(Scene modeling code data)
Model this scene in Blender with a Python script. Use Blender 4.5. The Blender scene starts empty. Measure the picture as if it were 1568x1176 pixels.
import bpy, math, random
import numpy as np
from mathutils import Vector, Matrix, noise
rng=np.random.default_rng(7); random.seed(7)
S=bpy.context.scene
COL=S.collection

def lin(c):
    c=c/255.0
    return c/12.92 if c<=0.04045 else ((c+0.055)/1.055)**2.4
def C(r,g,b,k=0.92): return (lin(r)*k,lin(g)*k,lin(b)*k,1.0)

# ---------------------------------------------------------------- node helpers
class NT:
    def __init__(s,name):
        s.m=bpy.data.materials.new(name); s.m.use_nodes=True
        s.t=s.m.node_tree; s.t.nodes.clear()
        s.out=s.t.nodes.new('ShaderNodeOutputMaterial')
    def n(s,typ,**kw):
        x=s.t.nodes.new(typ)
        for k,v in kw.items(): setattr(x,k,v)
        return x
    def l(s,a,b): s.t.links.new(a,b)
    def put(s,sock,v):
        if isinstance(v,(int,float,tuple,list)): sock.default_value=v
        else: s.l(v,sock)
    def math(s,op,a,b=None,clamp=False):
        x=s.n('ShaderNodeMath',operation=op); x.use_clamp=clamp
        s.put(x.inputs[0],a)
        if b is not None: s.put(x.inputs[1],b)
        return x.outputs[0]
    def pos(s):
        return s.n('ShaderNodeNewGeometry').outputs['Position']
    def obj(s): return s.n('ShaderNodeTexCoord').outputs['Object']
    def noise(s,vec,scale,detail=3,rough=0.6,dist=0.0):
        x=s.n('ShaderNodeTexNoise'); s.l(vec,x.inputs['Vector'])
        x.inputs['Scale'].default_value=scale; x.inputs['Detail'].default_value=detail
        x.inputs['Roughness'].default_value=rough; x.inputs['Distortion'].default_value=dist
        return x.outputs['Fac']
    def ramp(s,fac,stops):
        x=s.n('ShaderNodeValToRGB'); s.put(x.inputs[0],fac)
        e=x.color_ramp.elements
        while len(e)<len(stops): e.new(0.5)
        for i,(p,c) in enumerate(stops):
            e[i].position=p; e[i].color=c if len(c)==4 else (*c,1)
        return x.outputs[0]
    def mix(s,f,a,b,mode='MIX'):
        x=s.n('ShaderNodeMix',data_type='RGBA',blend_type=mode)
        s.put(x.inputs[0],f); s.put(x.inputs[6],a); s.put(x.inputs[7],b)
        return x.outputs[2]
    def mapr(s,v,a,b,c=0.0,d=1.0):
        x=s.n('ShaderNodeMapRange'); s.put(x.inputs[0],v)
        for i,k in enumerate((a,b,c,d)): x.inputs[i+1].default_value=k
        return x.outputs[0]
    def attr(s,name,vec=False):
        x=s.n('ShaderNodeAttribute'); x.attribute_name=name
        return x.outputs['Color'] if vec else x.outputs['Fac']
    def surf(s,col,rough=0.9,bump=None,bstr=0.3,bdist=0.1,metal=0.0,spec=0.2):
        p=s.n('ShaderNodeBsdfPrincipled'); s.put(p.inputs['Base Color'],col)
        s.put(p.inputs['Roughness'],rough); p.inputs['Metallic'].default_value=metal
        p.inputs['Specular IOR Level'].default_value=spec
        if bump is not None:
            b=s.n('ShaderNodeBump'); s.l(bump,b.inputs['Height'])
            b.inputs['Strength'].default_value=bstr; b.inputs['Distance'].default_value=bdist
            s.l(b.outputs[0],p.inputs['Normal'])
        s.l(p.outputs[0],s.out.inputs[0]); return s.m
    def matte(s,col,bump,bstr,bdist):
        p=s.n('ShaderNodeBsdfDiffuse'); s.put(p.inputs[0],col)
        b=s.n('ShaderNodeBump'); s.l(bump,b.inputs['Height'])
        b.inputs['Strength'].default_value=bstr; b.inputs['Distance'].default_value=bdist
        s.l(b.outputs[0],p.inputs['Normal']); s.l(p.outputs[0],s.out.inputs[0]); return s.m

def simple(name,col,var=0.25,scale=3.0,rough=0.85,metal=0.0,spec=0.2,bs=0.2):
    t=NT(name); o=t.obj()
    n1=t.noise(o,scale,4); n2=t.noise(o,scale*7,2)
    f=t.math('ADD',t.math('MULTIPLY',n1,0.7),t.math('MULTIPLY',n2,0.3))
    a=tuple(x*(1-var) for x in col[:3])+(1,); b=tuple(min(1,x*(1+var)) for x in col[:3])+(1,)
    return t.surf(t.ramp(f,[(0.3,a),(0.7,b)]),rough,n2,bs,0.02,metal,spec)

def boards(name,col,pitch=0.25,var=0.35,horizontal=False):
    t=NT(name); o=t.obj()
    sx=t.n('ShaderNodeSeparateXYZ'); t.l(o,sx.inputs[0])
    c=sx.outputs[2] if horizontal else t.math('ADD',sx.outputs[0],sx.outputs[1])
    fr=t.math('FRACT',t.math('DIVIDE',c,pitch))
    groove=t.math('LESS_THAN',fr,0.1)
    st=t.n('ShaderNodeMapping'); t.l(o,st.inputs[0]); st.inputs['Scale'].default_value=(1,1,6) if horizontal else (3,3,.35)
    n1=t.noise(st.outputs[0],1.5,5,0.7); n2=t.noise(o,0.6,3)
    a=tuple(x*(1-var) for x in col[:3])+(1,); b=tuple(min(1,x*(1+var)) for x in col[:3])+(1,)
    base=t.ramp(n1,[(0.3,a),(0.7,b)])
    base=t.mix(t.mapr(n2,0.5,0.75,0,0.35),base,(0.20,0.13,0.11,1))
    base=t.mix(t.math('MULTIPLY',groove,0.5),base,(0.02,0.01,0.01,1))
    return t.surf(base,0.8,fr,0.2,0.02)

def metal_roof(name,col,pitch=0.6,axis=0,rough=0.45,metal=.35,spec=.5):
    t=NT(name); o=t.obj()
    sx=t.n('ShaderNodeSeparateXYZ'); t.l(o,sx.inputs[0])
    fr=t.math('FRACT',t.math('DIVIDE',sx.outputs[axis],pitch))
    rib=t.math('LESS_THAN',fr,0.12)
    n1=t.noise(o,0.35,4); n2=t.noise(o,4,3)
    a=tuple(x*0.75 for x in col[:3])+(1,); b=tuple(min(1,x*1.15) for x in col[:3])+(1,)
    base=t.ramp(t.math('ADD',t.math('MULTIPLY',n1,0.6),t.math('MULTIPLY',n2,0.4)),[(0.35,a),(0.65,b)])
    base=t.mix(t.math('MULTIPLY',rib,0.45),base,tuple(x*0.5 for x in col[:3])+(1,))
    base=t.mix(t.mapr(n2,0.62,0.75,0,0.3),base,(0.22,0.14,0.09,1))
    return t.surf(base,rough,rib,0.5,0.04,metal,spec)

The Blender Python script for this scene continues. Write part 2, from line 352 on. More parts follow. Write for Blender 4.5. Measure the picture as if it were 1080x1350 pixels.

Requirement.
Can you write out the lines above, from the first one through the one containing "def C(r,g,b,k=0.92): return", exactly as they appear and nothing more?

Written solution.
Model this scene in Blender with a Python script. Use Blender 4.5. The Blender scene starts empty. Measure the picture as if it were 1568x1176 pixels.
import bpy, math, random
import numpy as np
from mathutils import Vector, Matrix, noise
rng=np.random.default_rng(7); random.seed(7)
S=bpy.context.scene
COL=S.collection

def lin(c):
    c=c/255.0
    return c/12.92 if c<=0.04045 else ((c+0.055)/1.055)**2.4
def C(r,g,b,k=0.92): return (lin(r)*k,lin(g)*k,lin(b)*k,1.0)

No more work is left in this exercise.